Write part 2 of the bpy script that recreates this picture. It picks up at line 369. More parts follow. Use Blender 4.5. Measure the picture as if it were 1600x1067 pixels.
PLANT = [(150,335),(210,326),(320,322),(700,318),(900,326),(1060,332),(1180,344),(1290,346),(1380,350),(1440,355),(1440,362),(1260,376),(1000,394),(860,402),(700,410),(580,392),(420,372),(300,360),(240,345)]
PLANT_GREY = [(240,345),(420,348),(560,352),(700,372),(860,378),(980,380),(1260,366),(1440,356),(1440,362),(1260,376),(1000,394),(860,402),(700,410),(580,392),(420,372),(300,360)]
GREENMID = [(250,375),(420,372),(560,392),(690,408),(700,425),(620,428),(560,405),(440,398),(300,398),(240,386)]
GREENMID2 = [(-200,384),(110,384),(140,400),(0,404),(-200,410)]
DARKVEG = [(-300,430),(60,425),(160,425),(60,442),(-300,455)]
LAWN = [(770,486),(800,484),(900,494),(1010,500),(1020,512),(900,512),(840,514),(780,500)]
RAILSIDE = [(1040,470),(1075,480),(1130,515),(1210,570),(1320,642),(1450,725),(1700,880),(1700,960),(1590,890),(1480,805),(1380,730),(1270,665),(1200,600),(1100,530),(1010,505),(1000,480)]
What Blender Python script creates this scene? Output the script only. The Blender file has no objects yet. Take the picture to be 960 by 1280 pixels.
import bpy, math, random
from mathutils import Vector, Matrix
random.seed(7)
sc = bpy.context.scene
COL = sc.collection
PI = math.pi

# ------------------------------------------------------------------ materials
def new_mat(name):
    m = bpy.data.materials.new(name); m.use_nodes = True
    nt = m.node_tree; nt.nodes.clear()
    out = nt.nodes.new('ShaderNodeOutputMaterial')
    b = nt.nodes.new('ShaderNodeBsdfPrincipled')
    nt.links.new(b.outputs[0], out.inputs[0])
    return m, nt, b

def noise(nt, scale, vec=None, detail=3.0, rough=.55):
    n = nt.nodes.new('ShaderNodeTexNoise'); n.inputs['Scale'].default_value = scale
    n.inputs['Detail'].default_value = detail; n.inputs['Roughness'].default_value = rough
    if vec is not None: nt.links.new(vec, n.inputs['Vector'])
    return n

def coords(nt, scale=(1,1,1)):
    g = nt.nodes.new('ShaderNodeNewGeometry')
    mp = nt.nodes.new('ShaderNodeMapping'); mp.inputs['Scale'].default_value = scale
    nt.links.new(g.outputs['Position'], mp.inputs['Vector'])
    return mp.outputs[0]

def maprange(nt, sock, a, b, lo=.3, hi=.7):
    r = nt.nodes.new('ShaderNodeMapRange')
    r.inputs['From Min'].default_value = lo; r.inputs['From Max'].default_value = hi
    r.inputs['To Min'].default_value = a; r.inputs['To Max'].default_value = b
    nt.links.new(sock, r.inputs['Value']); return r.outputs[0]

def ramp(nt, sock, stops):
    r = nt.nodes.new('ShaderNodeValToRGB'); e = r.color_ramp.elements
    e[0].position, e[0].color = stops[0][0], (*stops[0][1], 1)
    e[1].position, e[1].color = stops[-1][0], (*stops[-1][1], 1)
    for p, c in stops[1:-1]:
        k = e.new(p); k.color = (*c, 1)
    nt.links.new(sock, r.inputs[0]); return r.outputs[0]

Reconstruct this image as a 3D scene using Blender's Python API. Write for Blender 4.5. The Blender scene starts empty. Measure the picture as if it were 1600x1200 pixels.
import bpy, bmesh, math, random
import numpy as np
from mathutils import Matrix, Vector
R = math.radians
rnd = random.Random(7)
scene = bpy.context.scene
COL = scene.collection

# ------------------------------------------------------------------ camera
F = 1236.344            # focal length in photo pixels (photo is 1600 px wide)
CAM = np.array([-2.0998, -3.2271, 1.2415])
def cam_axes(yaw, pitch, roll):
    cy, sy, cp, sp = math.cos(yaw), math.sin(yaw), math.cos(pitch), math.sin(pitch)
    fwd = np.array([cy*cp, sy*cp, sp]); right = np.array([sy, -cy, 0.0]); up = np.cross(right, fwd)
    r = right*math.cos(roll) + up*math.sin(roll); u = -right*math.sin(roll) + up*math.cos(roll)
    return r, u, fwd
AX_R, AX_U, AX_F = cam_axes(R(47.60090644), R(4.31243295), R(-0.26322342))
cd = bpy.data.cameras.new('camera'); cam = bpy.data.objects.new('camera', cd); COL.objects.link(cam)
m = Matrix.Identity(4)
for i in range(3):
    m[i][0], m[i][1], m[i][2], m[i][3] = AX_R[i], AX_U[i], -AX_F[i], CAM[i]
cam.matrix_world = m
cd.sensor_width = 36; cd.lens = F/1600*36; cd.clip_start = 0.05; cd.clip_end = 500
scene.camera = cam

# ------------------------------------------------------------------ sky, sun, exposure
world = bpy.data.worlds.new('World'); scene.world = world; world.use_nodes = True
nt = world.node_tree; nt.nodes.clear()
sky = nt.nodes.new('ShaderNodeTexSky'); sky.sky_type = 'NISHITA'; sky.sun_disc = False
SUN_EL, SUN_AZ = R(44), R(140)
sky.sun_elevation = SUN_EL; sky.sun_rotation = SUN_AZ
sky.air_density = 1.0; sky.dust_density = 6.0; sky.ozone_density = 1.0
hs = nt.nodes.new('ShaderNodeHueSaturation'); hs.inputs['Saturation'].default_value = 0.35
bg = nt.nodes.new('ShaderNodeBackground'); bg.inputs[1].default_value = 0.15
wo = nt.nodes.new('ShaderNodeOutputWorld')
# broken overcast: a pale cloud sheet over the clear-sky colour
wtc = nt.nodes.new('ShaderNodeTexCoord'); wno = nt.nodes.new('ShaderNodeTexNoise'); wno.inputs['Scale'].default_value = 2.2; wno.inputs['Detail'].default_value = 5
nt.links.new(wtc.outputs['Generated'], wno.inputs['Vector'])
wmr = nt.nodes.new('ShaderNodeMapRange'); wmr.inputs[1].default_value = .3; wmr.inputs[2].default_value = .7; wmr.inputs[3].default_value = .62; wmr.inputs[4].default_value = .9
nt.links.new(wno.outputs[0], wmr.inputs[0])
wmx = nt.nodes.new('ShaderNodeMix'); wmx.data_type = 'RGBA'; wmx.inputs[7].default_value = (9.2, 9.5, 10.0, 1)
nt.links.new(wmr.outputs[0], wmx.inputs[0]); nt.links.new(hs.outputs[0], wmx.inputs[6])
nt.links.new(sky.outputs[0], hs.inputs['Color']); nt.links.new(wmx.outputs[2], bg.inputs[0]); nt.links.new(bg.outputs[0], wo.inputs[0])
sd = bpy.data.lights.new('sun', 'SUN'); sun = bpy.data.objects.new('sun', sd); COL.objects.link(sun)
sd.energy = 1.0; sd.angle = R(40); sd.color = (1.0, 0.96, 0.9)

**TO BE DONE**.
Quote the data above in full, changing nothing.

**TASK RESULT**.
Write part 2 of the bpy script that recreates this picture. It picks up at line 369. More parts follow. Use Blender 4.5. Measure the picture as if it were 1600x1067 pixels.
PLANT = [(150,335),(210,326),(320,322),(700,318),(900,326),(1060,332),(1180,344),(1290,346),(1380,350),(1440,355),(1440,362),(1260,376),(1000,394),(860,402),(700,410),(580,392),(420,372),(300,360),(240,345)]
PLANT_GREY = [(240,345),(420,348),(560,352),(700,372),(860,378),(980,380),(1260,366),(1440,356),(1440,362),(1260,376),(1000,394),(860,402),(700,410),(580,392),(420,372),(300,360)]
GREENMID = [(250,375),(420,372),(560,392),(690,408),(700,425),(620,428),(560,405),(440,398),(300,398),(240,386)]
GREENMID2 = [(-200,384),(110,384),(140,400),(0,404),(-200,410)]
DARKVEG = [(-300,430),(60,425),(160,425),(60,442),(-300,455)]
LAWN = [(770,486),(800,484),(900,494),(1010,500),(1020,512),(900,512),(840,514),(780,500)]
RAILSIDE = [(1040,470),(1075,480),(1130,515),(1210,570),(1320,642),(1450,725),(1700,880),(1700,960),(1590,890),(1480,805),(1380,730),(1270,665),(1200,600),(1100,530),(1010,505),(1000,480)]
What Blender Python script creates this scene? Output the script only. The Blender file has no objects yet. Take the picture to be 960 by 1280 pixels.
import bpy, math, random
from mathutils import Vector, Matrix
random.seed(7)
sc = bpy.context.scene
COL = sc.collection
PI = math.pi

# ------------------------------------------------------------------ materials
def new_mat(name):
    m = bpy.data.materials.new(name); m.use_nodes = True
    nt = m.node_tree; nt.nodes.clear()
    out = nt.nodes.new('ShaderNodeOutputMaterial')
    b = nt.nodes.new('ShaderNodeBsdfPrincipled')
    nt.links.new(b.outputs[0], out.inputs[0])
    return m, nt, b

def noise(nt, scale, vec=None, detail=3.0, rough=.55):
    n = nt.nodes.new('ShaderNodeTexNoise'); n.inputs['Scale'].default_value = scale
    n.inputs['Detail'].default_value = detail; n.inputs['Roughness'].default_value = rough
    if vec is not None: nt.links.new(vec, n.inputs['Vector'])
    return n

def coords(nt, scale=(1,1,1)):
    g = nt.nodes.new('ShaderNodeNewGeometry')
    mp = nt.nodes.new('ShaderNodeMapping'); mp.inputs['Scale'].default_value = scale
    nt.links.new(g.outputs['Position'], mp.inputs['Vector'])
    return mp.outputs[0]

def maprange(nt, sock, a, b, lo=.3, hi=.7):
    r = nt.nodes.new('ShaderNodeMapRange')
    r.inputs['From Min'].default_value = lo; r.inputs['From Max'].default_value = hi
    r.inputs['To Min'].default_value = a; r.inputs['To Max'].default_value = b
    nt.links.new(sock, r.inputs['Value']); return r.outputs[0]

def ramp(nt, sock, stops):
    r = nt.nodes.new('ShaderNodeValToRGB'); e = r.color_ramp.elements
    e[0].position, e[0].color = stops[0][0], (*stops[0][1], 1)
    e[1].position, e[1].color = stops[-1][0], (*stops[-1][1], 1)
    for p, c in stops[1:-1]:
        k = e.new(p); k.color = (*c, 1)
    nt.links.new(sock, r.inputs[0]); return r.outputs[0]

Reconstruct this image as a 3D scene using Blender's Python API. Write for Blender 4.5. The Blender scene starts empty. Measure the picture as if it were 1600x1200 pixels.
import bpy, bmesh, math, random
import numpy as np
from mathutils import Matrix, Vector
R = math.radians
rnd = random.Random(7)
scene = bpy.context.scene
COL = scene.collection

# ------------------------------------------------------------------ camera
F = 1236.344            # focal length in photo pixels (photo is 1600 px wide)
CAM = np.array([-2.0998, -3.2271, 1.2415])
def cam_axes(yaw, pitch, roll):
    cy, sy, cp, sp = math.cos(yaw), math.sin(yaw), math.cos(pitch), math.sin(pitch)
    fwd = np.array([cy*cp, sy*cp, sp]); right = np.array([sy, -cy, 0.0]); up = np.cross(right, fwd)
    r = right*math.cos(roll) + up*math.sin(roll); u = -right*math.sin(roll) + up*math.cos(roll)
    return r, u, fwd
AX_R, AX_U, AX_F = cam_axes(R(47.60090644), R(4.31243295), R(-0.26322342))
cd = bpy.data.cameras.new('camera'); cam = bpy.data.objects.new('camera', cd); COL.objects.link(cam)
m = Matrix.Identity(4)
for i in range(3):
    m[i][0], m[i][1], m[i][2], m[i][3] = AX_R[i], AX_U[i], -AX_F[i], CAM[i]
cam.matrix_world = m
cd.sensor_width = 36; cd.lens = F/1600*36; cd.clip_start = 0.05; cd.clip_end = 500
scene.camera = cam

# ------------------------------------------------------------------ sky, sun, exposure
world = bpy.data.worlds.new('World'); scene.world = world; world.use_nodes = True
nt = world.node_tree; nt.nodes.clear()
sky = nt.nodes.new('ShaderNodeTexSky'); sky.sky_type = 'NISHITA'; sky.sun_disc = False
SUN_EL, SUN_AZ = R(44), R(140)
sky.sun_elevation = SUN_EL; sky.sun_rotation = SUN_AZ
sky.air_density = 1.0; sky.dust_density = 6.0; sky.ozone_density = 1.0
hs = nt.nodes.new('ShaderNodeHueSaturation'); hs.inputs['Saturation'].default_value = 0.35
bg = nt.nodes.new('ShaderNodeBackground'); bg.inputs[1].default_value = 0.15
wo = nt.nodes.new('ShaderNodeOutputWorld')
# broken overcast: a pale cloud sheet over the clear-sky colour
wtc = nt.nodes.new('ShaderNodeTexCoord'); wno = nt.nodes.new('ShaderNodeTexNoise'); wno.inputs['Scale'].default_value = 2.2; wno.inputs['Detail'].default_value = 5
nt.links.new(wtc.outputs['Generated'], wno.inputs['Vector'])
wmr = nt.nodes.new('ShaderNodeMapRange'); wmr.inputs[1].default_value = .3; wmr.inputs[2].default_value = .7; wmr.inputs[3].default_value = .62; wmr.inputs[4].default_value = .9
nt.links.new(wno.outputs[0], wmr.inputs[0])
wmx = nt.nodes.new('ShaderNodeMix'); wmx.data_type = 'RGBA'; wmx.inputs[7].default_value = (9.2, 9.5, 10.0, 1)
nt.links.new(wmr.outputs[0], wmx.inputs[0]); nt.links.new(hs.outputs[0], wmx.inputs[6])
nt.links.new(sky.outputs[0], hs.inputs['Color']); nt.links.new(wmx.outputs[2], bg.inputs[0]); nt.links.new(bg.outputs[0], wo.inputs[0])
sd = bpy.data.lights.new('sun', 'SUN'); sun = bpy.data.objects.new('sun', sd); COL.objects.link(sun)
sd.energy = 1.0; sd.angle = R(40); sd.color = (1.0, 0.96, 0.9)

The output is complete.